UK Finance figures show 58,347 new buy-to-let loans were advanced in Q1 2025, worth £10.5bn, up 38.6% by number and 46.8% by value compared with the same quarter in 2024.

Against this backdrop, Pepper Money has analysed the buy-to-let landscape across 25 major UK cities, examining average property prices and rental costs to identify which locations offer the best investment potential.

Eight cities were found to deliver profits for landlords in the first year, led by Glasgow, where annual rents of more than £14,700 outweighed mortgage costs of just over £11,100, producing an ROI of £3,600.

Belfast followed with £2,856 and Aberdeen ranked third at £1,632. Portsmouth, Manchester, Newcastle, Southampton and Nottingham also offered positive first-year returns, albeit at lower levels.

The remaining 17 cities in the analysis were loss-making in year one, including London, where high property prices and mortgage costs left landlords an estimated £14,000 down.

However, Pepper Money noted that rising rents and stable mortgage rates meant most of these cities are forecast to become profitable within five years.

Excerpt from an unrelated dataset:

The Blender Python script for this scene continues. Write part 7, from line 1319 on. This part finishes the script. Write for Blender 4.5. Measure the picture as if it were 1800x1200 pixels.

Over that period, 19 of the 25 cities studied are expected to deliver returns, with Glasgow and Belfast retaining their lead, while Portsmouth and Manchester climb ahead of Aberdeen due to stronger rental income.

Glasgow’s five-year ROI was calculated at almost £30,000, while Belfast delivered £24,805. Portsmouth was ranked third with a five-year ROI of £18,971, followed by Manchester at £16,607. Aberdeen rounded out the top five at £16,337.

Despite the positive projections, Pepper Money highlighted that landlords continue to face headwinds.

Research from Pegasus Insights found only 8% of landlords purchased a property last year, with many cautious about the potential impact of the Renter’s Rights Bill, as well as changes to insurance and capital gains tax.

Higher SDLT for second homes, larger deposit requirements, and ongoing repair and maintenance costs remain additional barriers, with landlords often advised to budget 1% of property value annually for upkeep.